Your task – From the entries below, tally how many lines contain "script" and report only that figure.

Records for this exercise –
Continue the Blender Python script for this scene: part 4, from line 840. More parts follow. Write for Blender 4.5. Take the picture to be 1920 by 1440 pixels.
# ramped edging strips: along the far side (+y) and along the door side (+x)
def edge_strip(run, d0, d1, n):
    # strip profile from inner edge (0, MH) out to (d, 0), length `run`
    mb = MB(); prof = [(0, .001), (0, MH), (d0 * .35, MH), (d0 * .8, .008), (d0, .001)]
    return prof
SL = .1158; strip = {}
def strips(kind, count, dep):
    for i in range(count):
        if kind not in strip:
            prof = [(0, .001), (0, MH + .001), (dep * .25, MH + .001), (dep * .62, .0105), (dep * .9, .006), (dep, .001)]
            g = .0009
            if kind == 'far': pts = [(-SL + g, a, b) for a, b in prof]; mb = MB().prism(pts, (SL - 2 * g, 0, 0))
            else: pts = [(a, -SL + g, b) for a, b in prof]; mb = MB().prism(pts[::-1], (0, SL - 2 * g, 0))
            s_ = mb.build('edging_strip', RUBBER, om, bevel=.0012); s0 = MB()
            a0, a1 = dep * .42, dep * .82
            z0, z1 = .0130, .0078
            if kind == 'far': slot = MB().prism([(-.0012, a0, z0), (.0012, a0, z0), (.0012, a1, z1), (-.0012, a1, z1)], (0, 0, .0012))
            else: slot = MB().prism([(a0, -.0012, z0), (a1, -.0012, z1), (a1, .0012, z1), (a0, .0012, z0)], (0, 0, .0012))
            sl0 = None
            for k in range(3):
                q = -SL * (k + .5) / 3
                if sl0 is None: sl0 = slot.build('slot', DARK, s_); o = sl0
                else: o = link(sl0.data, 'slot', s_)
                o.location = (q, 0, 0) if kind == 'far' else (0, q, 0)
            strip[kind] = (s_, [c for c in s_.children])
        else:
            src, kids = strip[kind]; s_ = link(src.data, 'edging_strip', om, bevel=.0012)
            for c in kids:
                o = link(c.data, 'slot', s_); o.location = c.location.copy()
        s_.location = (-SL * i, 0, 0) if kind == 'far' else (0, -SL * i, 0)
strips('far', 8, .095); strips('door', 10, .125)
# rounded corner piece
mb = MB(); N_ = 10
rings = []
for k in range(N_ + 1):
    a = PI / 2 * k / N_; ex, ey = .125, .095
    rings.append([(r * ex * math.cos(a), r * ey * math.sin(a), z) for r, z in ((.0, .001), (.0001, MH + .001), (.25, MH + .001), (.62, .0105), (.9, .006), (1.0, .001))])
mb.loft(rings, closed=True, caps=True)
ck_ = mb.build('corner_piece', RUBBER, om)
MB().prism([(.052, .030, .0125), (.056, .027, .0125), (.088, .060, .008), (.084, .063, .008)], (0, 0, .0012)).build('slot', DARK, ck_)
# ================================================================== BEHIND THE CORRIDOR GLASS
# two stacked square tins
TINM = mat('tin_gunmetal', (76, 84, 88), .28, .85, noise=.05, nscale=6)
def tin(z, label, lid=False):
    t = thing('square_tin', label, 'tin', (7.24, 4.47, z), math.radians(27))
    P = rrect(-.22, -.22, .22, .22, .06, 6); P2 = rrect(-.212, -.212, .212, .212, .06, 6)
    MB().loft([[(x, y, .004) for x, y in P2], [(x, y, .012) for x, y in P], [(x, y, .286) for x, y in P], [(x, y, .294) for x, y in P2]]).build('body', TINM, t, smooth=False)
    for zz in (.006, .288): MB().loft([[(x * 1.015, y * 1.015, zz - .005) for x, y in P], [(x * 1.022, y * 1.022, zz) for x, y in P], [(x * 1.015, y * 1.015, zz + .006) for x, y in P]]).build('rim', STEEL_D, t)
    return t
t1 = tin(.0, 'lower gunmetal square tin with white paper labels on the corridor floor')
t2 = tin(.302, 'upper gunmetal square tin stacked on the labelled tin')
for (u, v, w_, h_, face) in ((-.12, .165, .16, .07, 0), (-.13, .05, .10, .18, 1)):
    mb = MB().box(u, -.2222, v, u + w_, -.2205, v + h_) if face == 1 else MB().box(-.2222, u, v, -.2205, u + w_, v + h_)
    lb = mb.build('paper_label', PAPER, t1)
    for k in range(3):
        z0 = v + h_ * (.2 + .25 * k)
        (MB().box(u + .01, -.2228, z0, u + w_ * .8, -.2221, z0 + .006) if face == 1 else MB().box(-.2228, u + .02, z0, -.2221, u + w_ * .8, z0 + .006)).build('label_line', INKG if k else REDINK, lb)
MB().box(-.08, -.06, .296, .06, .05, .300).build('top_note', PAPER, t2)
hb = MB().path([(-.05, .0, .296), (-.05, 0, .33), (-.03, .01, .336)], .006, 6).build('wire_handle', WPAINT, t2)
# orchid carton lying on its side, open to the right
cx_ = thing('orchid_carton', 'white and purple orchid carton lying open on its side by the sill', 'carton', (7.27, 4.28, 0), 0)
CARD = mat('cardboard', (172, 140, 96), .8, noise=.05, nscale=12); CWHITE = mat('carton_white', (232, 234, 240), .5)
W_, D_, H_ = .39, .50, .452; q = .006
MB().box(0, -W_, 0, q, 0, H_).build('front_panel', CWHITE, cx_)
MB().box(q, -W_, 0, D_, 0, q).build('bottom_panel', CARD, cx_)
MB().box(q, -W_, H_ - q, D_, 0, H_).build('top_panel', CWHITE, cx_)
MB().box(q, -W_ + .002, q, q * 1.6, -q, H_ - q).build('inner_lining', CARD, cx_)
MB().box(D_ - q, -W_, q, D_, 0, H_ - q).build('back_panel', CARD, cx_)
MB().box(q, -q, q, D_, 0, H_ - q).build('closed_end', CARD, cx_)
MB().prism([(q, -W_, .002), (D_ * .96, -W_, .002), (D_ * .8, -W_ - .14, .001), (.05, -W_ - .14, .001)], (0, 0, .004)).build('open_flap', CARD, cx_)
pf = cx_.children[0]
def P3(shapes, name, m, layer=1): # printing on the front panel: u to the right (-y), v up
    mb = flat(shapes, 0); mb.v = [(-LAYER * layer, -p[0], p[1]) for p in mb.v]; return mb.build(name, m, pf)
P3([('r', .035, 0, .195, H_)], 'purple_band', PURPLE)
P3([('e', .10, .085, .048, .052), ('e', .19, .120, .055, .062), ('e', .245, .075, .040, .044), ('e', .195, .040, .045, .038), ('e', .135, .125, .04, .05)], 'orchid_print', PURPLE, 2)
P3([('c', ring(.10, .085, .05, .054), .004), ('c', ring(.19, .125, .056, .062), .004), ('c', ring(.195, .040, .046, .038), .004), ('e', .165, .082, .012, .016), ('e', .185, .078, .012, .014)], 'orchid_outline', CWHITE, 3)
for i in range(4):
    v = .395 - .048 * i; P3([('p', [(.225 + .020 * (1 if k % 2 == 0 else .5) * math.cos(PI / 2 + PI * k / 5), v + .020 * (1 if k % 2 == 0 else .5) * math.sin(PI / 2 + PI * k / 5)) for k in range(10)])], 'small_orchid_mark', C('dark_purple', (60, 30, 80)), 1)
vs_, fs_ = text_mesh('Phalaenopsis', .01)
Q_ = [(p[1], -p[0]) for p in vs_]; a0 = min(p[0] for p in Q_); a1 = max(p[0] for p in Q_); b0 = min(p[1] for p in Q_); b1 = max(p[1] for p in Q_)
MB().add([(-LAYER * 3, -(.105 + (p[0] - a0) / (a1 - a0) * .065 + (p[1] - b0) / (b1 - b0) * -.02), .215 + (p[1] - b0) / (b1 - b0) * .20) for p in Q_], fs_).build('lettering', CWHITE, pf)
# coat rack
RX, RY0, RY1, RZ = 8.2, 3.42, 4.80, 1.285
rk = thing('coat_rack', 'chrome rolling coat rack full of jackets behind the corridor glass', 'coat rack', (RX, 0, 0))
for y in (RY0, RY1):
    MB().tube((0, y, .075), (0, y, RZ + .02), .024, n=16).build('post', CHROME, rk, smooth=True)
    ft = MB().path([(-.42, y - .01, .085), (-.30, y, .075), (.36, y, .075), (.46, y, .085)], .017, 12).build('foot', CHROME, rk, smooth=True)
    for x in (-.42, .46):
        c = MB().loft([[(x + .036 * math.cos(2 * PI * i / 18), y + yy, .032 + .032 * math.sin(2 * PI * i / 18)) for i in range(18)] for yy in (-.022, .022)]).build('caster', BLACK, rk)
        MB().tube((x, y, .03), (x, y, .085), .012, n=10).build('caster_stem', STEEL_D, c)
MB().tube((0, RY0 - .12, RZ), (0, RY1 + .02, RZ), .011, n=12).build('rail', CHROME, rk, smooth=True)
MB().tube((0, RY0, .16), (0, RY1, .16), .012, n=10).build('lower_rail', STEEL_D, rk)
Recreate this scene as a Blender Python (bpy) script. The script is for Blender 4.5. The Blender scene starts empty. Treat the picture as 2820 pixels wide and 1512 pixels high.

Task solution – 2